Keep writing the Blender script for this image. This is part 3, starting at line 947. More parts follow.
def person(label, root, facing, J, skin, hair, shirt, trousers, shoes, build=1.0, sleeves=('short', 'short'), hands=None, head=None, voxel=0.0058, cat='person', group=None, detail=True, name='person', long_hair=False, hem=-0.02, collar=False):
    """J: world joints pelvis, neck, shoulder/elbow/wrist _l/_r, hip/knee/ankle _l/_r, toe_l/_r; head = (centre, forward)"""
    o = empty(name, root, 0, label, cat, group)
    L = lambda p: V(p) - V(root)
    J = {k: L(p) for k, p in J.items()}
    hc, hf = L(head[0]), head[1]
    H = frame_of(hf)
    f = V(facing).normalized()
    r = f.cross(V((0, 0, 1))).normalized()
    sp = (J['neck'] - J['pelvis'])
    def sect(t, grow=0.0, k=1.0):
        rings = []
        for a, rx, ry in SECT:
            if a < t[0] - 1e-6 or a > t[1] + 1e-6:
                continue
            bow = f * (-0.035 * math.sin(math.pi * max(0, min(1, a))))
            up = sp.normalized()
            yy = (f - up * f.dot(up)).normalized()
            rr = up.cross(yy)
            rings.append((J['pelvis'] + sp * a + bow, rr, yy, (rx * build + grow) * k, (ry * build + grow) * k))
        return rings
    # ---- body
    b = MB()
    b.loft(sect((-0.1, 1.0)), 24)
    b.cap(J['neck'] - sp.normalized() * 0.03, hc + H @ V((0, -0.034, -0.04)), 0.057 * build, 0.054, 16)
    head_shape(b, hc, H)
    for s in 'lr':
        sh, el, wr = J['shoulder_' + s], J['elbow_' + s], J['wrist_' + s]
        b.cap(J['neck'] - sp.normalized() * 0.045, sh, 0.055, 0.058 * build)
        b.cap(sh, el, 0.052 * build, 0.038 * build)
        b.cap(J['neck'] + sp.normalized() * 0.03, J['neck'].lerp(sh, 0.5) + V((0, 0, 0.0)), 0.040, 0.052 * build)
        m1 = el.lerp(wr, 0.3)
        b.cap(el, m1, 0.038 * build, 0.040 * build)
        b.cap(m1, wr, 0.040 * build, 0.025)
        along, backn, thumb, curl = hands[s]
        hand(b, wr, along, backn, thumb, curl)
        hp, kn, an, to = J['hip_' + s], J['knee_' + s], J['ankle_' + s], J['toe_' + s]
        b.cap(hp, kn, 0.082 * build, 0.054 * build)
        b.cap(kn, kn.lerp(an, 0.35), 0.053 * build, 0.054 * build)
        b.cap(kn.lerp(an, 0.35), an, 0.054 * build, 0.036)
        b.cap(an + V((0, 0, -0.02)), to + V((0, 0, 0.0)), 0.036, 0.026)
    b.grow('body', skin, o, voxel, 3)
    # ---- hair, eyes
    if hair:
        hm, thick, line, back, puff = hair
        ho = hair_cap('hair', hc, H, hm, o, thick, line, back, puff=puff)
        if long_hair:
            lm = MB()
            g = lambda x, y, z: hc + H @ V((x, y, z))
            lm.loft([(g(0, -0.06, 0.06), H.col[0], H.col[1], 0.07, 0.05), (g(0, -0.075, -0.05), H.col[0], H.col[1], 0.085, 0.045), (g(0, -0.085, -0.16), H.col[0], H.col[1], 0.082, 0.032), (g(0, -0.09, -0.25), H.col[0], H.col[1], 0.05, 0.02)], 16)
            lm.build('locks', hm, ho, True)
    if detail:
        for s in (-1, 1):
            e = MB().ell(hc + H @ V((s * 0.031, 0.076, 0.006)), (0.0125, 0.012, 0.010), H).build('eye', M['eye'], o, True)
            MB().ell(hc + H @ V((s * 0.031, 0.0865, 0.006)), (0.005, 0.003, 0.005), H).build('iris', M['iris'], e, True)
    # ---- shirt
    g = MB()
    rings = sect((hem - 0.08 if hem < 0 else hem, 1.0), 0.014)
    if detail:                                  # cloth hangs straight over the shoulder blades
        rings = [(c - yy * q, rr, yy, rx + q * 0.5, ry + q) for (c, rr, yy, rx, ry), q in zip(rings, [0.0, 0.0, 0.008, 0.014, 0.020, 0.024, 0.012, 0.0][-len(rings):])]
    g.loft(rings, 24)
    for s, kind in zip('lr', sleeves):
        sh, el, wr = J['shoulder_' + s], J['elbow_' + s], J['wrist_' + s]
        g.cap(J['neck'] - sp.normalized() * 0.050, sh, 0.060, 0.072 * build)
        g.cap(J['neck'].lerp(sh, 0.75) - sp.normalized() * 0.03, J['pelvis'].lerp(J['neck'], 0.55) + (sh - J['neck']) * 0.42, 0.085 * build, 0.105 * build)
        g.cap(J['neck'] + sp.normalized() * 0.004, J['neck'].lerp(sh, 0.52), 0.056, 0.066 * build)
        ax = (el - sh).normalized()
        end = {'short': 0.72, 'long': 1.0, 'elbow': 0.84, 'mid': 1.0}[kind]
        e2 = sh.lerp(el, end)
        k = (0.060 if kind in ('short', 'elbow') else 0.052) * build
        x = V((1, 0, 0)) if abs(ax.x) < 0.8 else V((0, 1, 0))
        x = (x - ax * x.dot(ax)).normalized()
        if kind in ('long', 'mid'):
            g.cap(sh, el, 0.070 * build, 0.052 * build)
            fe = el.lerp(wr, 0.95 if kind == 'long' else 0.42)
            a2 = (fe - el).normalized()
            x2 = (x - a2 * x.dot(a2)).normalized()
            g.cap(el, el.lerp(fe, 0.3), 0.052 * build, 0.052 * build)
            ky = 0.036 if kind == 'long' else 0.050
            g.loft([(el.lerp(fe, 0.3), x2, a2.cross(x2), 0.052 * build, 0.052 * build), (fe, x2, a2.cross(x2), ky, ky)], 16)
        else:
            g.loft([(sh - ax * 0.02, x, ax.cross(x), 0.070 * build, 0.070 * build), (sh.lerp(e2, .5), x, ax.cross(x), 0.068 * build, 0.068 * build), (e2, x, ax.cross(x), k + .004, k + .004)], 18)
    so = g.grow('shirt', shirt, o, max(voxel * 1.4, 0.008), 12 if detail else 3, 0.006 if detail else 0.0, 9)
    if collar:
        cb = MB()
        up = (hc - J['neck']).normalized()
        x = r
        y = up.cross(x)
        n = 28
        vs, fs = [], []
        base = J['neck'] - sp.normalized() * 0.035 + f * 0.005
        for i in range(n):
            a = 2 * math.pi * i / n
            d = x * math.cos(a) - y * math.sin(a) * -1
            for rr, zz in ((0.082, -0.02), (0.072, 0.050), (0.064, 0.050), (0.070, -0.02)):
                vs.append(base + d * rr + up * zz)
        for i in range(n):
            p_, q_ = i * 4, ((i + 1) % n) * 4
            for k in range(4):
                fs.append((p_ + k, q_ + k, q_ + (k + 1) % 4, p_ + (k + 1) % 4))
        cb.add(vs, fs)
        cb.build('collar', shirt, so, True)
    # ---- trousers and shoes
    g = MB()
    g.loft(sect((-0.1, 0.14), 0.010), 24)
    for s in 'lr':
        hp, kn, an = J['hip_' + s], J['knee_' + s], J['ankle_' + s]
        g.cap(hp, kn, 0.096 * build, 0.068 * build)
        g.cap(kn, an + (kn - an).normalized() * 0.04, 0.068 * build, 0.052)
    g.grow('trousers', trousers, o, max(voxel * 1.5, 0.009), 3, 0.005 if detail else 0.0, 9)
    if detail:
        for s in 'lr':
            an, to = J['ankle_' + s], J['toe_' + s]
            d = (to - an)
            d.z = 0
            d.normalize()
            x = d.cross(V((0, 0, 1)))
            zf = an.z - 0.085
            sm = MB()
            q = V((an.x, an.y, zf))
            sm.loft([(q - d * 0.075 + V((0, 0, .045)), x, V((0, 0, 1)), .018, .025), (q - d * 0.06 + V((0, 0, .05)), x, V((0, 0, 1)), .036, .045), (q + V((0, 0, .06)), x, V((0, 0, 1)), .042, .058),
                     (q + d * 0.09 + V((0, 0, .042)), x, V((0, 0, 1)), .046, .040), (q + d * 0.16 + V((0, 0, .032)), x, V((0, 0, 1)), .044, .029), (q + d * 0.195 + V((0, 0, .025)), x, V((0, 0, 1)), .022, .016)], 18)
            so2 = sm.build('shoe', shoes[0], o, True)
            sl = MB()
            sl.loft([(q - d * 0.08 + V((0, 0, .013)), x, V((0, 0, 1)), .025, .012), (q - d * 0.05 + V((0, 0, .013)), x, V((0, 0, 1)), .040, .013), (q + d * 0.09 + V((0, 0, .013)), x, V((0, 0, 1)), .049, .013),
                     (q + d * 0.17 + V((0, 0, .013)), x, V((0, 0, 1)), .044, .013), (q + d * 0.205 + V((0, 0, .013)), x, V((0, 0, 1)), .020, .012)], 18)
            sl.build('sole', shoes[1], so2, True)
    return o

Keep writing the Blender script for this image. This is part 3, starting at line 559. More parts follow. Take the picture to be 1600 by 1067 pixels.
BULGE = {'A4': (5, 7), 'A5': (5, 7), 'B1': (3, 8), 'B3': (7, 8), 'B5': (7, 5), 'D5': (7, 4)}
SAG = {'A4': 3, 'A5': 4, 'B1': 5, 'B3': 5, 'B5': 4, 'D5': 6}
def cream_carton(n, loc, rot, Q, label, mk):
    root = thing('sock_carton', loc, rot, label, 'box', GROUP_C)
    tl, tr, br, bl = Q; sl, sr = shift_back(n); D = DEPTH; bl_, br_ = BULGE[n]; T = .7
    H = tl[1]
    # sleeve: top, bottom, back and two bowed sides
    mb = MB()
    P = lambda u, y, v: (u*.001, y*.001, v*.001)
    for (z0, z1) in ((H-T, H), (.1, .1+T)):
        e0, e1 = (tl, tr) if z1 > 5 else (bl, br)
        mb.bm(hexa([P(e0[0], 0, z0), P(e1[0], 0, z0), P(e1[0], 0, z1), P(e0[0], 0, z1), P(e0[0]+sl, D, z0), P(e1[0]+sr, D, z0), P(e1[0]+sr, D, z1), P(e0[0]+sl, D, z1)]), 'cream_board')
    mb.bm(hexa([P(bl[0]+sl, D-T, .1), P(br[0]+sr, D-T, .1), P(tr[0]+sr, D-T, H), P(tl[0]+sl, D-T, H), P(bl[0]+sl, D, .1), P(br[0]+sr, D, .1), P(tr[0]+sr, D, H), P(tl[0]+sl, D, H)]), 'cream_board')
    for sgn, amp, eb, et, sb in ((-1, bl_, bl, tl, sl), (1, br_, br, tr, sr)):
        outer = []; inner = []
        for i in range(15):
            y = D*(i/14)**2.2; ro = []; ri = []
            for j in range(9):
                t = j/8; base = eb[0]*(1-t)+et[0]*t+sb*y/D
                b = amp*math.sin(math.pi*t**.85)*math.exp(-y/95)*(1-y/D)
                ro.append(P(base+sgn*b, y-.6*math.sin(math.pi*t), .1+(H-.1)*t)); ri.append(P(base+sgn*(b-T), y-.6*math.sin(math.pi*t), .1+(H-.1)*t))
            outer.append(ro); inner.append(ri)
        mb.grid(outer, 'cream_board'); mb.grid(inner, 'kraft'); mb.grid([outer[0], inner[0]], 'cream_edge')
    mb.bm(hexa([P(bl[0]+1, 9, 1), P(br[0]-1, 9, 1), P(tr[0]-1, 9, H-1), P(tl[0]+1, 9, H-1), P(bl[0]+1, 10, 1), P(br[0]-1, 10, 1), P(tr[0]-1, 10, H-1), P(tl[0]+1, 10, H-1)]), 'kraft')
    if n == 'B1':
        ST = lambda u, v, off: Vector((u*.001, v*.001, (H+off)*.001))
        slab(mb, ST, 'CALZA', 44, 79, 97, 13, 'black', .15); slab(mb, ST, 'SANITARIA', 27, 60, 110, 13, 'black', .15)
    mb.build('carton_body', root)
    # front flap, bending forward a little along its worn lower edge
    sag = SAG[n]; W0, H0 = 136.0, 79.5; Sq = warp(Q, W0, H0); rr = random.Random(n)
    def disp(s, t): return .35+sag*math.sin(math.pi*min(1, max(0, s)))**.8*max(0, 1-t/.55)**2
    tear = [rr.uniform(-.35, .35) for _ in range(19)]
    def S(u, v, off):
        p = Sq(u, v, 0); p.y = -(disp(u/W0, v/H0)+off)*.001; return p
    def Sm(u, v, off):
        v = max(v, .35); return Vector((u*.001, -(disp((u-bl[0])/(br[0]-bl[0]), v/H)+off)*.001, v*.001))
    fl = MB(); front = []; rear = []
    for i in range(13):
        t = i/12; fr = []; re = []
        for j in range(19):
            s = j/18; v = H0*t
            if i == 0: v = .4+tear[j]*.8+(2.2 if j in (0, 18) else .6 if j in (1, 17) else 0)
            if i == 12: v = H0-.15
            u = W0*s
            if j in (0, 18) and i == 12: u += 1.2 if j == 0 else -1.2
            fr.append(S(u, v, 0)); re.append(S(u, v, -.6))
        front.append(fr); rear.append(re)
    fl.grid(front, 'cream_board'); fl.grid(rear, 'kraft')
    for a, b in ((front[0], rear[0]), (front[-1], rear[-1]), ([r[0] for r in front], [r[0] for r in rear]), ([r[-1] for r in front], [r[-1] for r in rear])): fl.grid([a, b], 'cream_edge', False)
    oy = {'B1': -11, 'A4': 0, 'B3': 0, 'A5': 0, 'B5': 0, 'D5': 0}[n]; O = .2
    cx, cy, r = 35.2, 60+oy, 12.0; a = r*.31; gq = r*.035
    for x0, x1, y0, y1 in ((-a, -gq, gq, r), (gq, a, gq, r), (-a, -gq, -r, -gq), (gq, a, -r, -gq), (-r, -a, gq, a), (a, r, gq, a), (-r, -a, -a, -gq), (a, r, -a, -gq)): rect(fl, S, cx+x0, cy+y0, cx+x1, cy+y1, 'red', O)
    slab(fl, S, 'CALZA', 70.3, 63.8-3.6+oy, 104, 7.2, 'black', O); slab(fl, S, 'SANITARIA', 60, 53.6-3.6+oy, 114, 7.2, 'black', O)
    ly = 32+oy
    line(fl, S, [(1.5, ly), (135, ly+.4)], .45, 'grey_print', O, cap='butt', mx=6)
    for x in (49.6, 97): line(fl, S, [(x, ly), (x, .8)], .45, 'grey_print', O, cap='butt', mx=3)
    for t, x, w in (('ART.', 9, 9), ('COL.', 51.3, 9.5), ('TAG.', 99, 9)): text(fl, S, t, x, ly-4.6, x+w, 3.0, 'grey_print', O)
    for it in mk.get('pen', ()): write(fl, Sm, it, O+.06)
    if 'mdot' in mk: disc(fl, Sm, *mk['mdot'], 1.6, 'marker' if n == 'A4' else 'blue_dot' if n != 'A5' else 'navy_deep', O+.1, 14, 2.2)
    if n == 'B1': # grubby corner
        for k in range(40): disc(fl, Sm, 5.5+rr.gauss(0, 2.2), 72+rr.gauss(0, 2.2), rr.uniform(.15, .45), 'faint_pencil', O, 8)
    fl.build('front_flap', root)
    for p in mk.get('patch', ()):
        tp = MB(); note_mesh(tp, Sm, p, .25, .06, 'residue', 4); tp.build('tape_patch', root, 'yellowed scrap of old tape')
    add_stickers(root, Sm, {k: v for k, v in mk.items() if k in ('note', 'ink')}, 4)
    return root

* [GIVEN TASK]
Extract every line from the records above that contains the word "follow".

* [SOLVED PROBLEM]
Keep writing the Blender script for this image. This is part 3, starting at line 947. More parts follow.
Keep writing the Blender script for this image. This is part 3, starting at line 559. More parts follow. Take the picture to be 1600 by 1067 pixels.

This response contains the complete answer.